Repeat exactly, and only, the lines from the one that contains "Reconstruct this image" to the one that contains "from mathutils.geometry import", both ends included. Omit every picture.
+++ Material provided
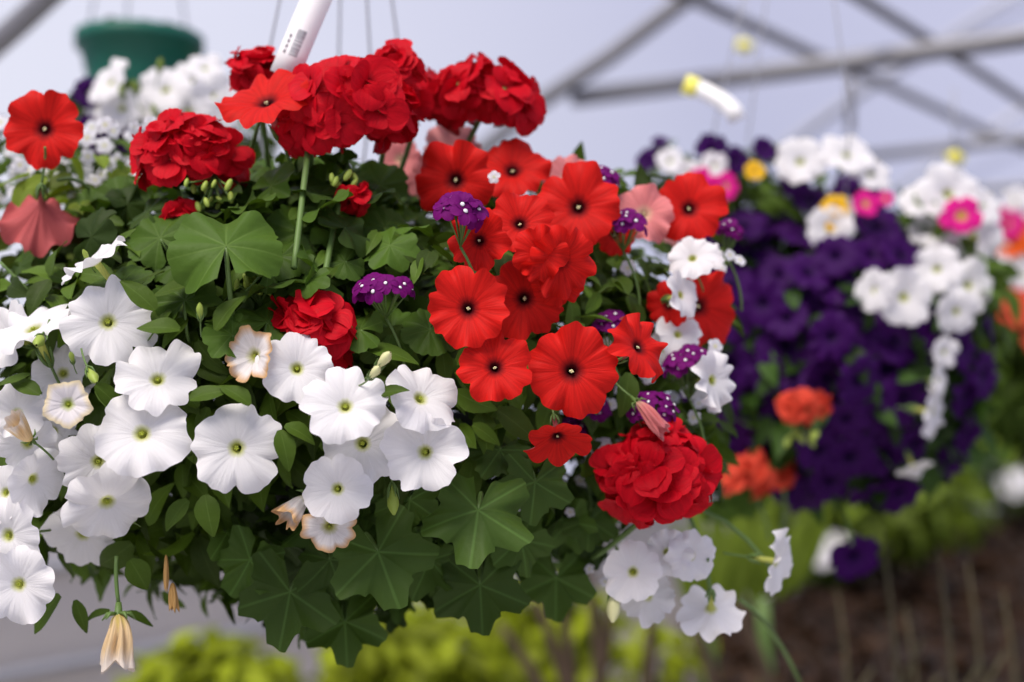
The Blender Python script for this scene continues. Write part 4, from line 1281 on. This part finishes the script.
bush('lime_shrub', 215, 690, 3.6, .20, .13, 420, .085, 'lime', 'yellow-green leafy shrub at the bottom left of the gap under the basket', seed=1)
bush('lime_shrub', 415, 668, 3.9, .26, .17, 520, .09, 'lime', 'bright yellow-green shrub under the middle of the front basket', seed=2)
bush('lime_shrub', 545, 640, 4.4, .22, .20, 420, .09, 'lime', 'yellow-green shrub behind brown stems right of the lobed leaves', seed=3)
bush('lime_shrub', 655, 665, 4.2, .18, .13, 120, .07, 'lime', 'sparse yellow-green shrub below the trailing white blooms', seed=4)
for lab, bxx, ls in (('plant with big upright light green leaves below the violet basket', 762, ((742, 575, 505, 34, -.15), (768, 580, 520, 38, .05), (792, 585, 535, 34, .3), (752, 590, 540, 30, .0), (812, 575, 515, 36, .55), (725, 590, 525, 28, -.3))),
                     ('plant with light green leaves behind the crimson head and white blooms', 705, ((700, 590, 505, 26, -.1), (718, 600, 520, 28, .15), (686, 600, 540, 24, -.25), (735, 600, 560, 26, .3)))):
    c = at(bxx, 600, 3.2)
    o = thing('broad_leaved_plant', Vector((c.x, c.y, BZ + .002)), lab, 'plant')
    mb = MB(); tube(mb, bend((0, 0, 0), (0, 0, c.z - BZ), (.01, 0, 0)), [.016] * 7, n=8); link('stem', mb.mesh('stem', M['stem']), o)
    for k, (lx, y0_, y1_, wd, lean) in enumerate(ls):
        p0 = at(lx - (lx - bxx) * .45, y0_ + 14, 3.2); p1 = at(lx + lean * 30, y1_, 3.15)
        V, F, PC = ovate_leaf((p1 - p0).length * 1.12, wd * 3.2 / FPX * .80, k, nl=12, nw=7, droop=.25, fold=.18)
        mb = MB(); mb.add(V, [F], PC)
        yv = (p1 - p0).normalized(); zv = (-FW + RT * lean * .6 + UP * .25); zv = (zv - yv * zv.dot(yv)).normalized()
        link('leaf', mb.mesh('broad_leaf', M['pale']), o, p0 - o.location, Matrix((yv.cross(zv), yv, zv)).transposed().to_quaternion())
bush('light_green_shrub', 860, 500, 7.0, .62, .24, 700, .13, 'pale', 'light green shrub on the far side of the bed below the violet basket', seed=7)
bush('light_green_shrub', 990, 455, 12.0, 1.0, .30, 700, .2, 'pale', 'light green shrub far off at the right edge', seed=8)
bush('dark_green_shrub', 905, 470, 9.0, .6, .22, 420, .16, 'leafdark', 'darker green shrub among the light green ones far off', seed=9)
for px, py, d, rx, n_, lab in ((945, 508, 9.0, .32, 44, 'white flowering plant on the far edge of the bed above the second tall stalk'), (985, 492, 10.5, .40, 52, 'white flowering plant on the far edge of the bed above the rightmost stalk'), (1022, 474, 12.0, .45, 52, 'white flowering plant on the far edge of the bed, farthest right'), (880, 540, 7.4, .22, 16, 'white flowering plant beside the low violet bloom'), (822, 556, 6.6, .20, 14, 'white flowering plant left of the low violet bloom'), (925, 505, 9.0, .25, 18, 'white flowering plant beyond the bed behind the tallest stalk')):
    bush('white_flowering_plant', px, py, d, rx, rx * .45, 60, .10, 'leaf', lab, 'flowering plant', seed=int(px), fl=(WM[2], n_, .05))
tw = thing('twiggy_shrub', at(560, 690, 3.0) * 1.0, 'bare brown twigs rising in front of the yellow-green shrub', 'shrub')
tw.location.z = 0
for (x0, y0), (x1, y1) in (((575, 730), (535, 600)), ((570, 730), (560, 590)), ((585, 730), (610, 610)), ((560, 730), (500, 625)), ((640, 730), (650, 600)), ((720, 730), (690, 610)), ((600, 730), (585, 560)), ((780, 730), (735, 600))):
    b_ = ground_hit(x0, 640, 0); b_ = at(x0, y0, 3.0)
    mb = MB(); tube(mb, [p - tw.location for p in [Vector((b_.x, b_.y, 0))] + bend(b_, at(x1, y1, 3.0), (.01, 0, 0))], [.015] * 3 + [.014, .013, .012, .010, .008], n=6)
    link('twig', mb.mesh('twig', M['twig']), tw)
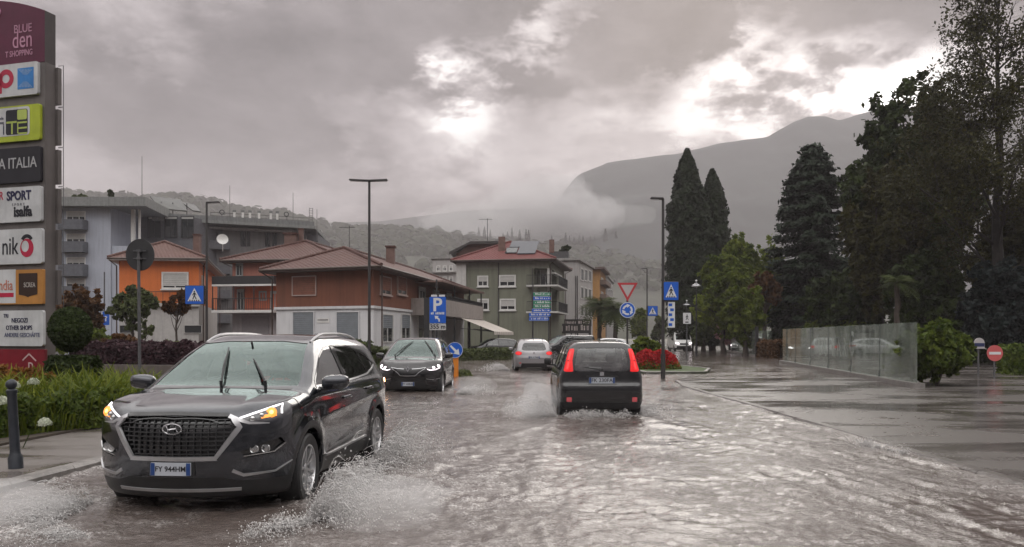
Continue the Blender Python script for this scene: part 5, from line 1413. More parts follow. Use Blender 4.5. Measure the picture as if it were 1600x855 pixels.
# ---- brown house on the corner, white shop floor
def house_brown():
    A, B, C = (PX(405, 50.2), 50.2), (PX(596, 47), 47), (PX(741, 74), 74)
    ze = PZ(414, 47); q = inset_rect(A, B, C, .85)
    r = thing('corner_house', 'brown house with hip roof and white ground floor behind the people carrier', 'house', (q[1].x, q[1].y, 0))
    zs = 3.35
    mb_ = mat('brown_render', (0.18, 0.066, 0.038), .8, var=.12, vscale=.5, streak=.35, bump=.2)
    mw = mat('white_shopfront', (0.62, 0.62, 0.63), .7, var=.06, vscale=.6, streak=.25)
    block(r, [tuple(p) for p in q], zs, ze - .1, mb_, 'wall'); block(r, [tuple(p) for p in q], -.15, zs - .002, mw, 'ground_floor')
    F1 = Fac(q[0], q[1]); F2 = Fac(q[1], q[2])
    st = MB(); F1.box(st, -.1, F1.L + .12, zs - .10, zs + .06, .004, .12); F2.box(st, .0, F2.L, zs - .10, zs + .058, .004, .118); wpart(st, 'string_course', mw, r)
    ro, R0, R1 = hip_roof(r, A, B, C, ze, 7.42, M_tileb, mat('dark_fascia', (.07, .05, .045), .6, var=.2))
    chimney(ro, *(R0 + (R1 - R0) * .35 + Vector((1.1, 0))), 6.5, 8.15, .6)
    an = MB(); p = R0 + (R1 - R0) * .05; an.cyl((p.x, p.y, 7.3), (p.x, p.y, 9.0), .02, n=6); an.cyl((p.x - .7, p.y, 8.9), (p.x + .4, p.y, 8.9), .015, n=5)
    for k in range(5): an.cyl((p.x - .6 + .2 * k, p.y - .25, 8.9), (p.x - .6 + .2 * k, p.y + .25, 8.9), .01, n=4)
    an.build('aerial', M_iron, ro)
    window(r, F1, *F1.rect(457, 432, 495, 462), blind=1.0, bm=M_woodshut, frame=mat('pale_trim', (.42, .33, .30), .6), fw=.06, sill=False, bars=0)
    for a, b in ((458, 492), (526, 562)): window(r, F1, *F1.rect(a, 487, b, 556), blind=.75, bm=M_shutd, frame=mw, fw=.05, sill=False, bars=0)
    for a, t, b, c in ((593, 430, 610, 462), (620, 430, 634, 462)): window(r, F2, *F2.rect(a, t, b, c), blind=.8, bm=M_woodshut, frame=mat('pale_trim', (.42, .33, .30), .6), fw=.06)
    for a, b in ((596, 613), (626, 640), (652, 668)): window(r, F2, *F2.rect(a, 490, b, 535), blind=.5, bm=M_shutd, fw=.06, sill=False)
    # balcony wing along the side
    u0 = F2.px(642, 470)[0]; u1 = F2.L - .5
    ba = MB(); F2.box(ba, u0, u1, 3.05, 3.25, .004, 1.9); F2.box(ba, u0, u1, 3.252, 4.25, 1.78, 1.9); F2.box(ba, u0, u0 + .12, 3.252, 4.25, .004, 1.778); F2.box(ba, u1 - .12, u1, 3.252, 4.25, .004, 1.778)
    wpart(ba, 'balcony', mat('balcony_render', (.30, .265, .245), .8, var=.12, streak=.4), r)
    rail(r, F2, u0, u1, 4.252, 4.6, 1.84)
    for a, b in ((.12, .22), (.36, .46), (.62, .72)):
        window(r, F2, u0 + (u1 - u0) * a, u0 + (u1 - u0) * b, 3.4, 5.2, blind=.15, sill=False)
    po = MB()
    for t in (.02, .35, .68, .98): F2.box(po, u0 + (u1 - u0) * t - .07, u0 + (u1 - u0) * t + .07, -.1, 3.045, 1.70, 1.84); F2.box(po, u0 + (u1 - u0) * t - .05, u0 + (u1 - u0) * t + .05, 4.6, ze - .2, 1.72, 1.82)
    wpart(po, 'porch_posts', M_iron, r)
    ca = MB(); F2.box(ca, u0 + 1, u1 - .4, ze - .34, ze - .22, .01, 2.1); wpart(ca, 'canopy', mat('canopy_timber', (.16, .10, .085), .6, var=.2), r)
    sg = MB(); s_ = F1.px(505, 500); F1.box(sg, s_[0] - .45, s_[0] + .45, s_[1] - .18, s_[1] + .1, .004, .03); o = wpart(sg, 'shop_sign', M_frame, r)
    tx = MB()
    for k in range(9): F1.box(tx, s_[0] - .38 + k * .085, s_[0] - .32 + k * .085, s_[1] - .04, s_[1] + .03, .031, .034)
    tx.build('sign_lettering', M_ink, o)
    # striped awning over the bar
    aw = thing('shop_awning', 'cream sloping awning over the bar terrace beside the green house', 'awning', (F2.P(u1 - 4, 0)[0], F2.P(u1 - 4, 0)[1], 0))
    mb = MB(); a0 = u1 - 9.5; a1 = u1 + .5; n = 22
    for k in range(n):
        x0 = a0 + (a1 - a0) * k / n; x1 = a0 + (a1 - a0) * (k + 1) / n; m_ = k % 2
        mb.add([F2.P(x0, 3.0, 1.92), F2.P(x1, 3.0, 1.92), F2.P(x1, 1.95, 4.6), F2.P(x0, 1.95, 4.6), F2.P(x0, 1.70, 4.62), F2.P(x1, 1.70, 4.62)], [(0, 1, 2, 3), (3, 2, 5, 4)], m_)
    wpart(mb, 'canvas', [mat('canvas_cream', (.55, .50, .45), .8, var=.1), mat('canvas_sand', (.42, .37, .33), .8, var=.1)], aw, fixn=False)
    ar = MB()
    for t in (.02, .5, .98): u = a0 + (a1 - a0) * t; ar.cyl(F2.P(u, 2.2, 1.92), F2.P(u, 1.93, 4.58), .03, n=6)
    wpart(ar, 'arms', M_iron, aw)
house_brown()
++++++
+++ Material provided
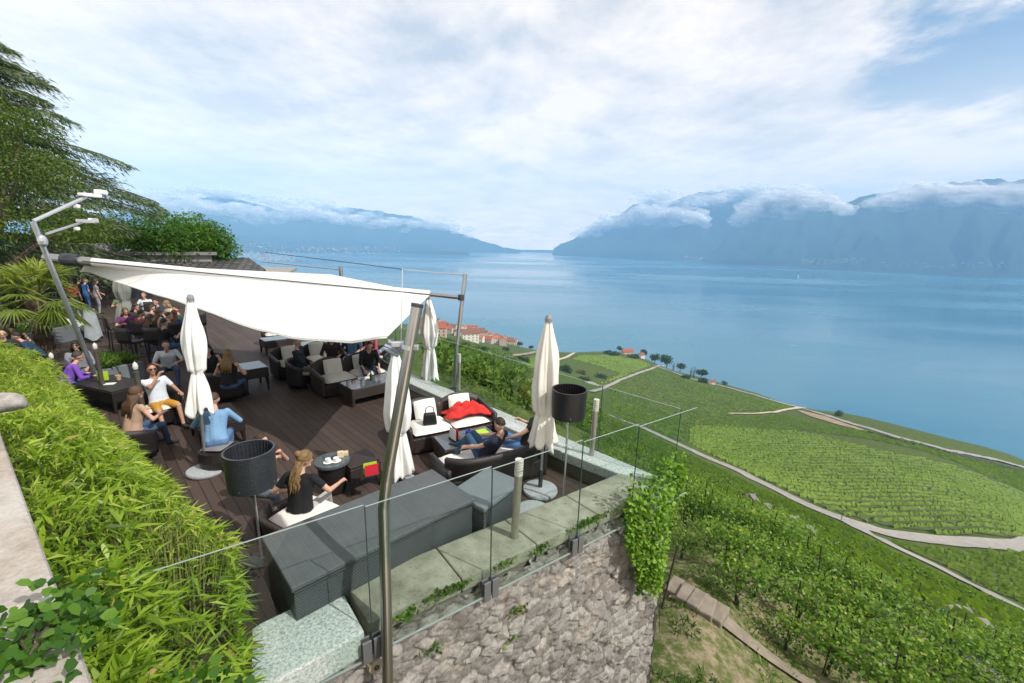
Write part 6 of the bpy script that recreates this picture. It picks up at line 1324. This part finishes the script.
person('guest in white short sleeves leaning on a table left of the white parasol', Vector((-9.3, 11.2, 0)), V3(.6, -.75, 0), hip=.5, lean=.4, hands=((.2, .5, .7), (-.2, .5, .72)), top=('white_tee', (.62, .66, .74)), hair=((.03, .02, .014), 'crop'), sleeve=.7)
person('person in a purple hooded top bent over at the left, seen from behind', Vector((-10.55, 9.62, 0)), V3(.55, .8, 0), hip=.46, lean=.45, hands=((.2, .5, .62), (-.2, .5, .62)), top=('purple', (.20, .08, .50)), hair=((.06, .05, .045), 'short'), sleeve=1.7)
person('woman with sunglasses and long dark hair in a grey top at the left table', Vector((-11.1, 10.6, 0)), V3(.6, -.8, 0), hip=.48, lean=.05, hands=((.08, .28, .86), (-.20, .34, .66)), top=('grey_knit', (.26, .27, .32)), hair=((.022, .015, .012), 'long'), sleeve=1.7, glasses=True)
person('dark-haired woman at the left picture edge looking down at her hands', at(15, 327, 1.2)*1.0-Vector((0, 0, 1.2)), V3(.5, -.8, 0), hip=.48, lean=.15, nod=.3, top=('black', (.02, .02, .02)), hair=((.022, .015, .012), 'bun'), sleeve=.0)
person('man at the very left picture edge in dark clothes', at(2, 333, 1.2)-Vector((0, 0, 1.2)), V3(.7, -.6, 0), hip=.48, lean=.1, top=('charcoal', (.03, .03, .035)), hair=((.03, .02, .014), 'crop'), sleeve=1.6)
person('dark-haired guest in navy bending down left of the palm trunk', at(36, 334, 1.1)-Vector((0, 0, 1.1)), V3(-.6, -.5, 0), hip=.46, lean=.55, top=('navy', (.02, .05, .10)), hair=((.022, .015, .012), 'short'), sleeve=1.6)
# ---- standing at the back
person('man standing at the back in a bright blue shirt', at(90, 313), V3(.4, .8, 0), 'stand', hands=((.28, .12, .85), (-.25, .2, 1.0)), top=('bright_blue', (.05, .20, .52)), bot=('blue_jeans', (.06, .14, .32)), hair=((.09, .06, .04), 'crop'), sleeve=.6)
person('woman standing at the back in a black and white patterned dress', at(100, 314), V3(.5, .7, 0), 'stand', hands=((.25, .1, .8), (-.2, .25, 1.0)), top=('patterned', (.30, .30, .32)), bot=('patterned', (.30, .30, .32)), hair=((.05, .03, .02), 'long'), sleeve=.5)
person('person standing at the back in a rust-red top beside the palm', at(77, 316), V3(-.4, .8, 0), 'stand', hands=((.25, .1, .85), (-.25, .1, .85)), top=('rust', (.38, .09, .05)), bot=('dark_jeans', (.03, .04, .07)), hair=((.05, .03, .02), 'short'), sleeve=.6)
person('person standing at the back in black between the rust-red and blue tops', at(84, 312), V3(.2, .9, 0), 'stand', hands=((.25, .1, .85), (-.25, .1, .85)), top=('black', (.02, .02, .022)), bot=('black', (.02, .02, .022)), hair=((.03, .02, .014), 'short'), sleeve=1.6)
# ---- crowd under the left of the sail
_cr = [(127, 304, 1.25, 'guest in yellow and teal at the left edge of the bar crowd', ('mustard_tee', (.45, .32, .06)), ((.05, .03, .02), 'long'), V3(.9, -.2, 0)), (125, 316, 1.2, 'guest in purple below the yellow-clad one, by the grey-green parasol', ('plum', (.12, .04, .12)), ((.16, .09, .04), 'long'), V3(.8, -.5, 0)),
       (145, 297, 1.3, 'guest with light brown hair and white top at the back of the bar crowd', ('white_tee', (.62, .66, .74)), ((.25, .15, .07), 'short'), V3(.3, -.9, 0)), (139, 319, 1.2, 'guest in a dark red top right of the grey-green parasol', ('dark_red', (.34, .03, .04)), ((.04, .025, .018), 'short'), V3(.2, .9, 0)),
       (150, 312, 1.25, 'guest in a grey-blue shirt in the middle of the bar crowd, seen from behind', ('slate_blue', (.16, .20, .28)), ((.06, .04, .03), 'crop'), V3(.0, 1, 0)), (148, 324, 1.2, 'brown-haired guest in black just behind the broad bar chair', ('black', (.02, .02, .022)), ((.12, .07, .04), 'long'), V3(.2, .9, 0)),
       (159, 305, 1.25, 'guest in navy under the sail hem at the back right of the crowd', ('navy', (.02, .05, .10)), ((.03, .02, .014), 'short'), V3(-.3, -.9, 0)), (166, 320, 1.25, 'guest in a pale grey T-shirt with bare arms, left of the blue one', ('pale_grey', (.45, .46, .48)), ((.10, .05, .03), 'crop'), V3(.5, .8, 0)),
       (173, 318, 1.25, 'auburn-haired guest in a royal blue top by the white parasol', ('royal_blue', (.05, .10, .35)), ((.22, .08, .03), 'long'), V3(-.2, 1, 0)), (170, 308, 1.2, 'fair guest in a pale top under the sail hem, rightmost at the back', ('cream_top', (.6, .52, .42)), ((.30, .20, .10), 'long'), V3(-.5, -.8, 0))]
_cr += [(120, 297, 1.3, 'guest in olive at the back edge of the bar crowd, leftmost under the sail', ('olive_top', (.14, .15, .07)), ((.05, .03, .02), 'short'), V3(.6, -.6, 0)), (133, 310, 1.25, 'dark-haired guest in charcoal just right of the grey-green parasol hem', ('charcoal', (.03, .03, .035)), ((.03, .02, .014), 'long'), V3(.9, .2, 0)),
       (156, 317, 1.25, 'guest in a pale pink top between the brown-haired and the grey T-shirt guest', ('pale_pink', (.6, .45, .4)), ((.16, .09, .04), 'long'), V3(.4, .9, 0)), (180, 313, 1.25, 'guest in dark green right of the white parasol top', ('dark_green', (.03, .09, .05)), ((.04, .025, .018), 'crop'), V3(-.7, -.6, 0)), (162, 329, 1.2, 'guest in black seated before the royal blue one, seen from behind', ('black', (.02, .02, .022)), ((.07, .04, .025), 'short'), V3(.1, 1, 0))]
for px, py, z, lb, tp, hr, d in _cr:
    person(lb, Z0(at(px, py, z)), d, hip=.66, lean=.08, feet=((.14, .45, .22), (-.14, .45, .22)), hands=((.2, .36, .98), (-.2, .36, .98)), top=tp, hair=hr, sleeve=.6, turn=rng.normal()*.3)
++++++
+++ Material provided
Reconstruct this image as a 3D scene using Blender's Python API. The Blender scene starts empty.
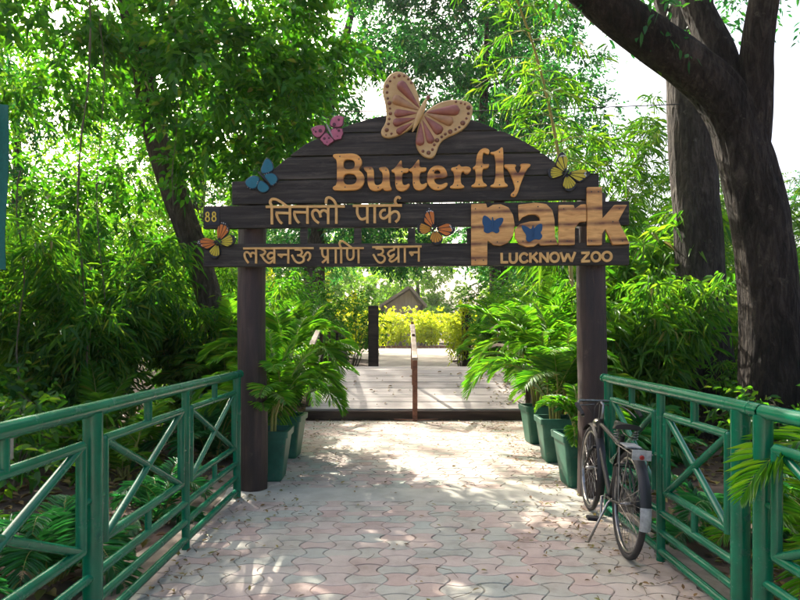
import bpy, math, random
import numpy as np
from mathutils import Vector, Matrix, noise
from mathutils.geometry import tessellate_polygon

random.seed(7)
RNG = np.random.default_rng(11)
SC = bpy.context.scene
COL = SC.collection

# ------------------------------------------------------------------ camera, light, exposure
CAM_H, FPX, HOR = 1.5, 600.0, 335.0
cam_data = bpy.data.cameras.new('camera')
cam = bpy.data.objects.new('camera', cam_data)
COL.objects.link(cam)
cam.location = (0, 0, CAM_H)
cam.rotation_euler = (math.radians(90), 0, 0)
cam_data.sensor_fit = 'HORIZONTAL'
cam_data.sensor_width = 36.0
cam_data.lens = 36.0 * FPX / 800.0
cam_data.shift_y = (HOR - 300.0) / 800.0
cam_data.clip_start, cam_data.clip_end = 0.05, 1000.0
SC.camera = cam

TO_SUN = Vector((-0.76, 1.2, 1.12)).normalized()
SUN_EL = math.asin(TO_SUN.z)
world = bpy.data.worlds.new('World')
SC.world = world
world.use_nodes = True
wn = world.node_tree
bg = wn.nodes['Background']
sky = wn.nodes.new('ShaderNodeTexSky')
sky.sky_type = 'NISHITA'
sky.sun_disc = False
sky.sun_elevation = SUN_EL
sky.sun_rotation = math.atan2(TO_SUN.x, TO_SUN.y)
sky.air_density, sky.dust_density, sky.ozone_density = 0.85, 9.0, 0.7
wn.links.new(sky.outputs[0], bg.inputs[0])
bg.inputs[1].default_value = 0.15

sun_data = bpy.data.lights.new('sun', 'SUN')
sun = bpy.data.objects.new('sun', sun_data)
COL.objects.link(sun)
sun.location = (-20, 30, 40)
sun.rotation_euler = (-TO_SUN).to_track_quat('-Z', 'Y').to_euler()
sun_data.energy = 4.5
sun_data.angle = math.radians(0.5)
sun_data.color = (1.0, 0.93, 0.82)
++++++
Exercise solution
Reconstruct this image as a 3D scene using Blender's Python API. The Blender scene starts empty.
import bpy, math, random
import numpy as np
from mathutils import Vector, Matrix, noise
from mathutils.geometry import tessellate_polygon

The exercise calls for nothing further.